Addressing the issue of public use under 35 U.S.C. § 102(b) in the context of an unauthorized use open to the public, the U.S. Court of Appeals for the Federal Circuit affirmed a district court’s finding that the actions of third parties who obtained samples of two patented plant varieties in an unauthorized manner and planted them in their farms did not constitute a public use, finding that the plants were not accessible to the public. Delano Farms Co. v. California Table Grape Comm’n, Case No. 14-1030 (Fed. Cir., Jan. 9, 2015) (Bryson, J.).
The United States Department of Agriculture (USDA) patented table grape varieties known as the Scarlet Royal and Autumn King; it then exclusively licensed the two patents to the California Table Grape Commission (Commission), a California public agency that sublicenses the patents to California grape growers. The three plaintiffs, California grape growers who purchased grapevines covered by the patents through signed license agreements with the Commission, brought suit challenging the validity and enforceability of the plant patents.

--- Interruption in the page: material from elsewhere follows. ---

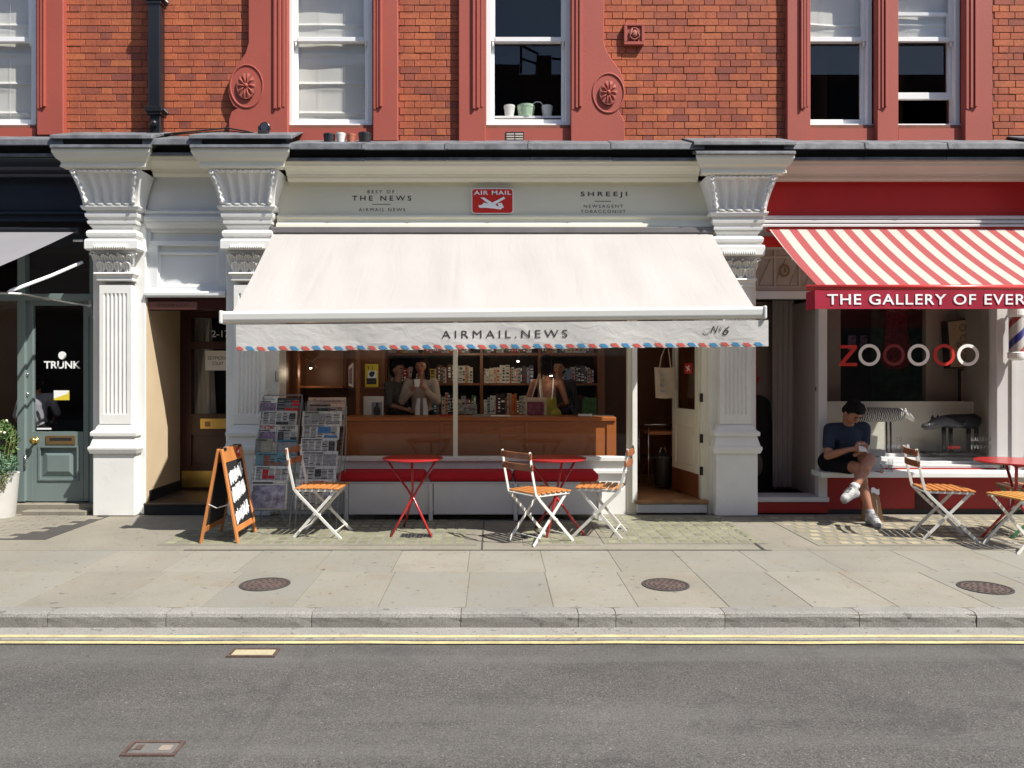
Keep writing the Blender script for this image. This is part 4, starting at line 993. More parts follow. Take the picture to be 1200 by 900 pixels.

Prior to the critical date for the public use bar under § 102(b), the USDA held an experimental variety open house at California State University, Fresno. Only mature fruit from the varieties were on display and visiting growers were not allowed to take any plant material relating to the unreleased varieties. Two grape growers, Jim and Larry Ludy, attended the open house and requested plant material for the Scarlet Royal and Autumn King from a USDA employee, Rodney Klassen. Even though he was not authorized to do so, Mr. Klassen subsequently met with the Ludys and gave them plant material for the Scarlet Royal and Autumn King (and others). Mr. Klassen advised the Ludys that the plant material should be kept secret and they were not to sell any of the resulting grapes until the varieties were commercially released. However, prior to the critical date for the subject patents, the Ludys grew the plants. Based on these findings, the district court found that the plaintiffs had not established by clear and convincing evidence that the Ludys’ use of the unreleased varieties constituted public use that invalidated the patents under § 102(b). The plaintiffs appealed.
The Federal Circuit rejected the plaintiffs’ argument that the Ludy’s sharing and growing of the plants with each other constituted public use, stating that secret or confidential third-party uses do not invalidate later-filed patents. Rather, such use must still be publicly accessible. Here, the findings of the district court clearly established that both Ludys knew that they were not authorized to have the plants and that they needed to conceal their possession of the plants. The Federal Circuit explained that an explicit confidentiality agreement is not required—only an evaluation of whether there were “circumstances creating a similar expectation of secrecy.” Additionally, while the Ludys grew the plants in locations that were visible from public roads, the Federal Circuit noted that the general public would not have been able to discern these plants from others growing on their fields because the unreleased varieties were not labeled and were of extreme limited populations in comparison to the total cultivation on the Ludy farms. The Federal Circuit concluded that the district court correctly held that the patents were not invalid under § 102(b) because the Ludys’ use of the plant varieties at issue was not public, even apart from the fact that the Ludys obtained the plant material in an unauthorized manner.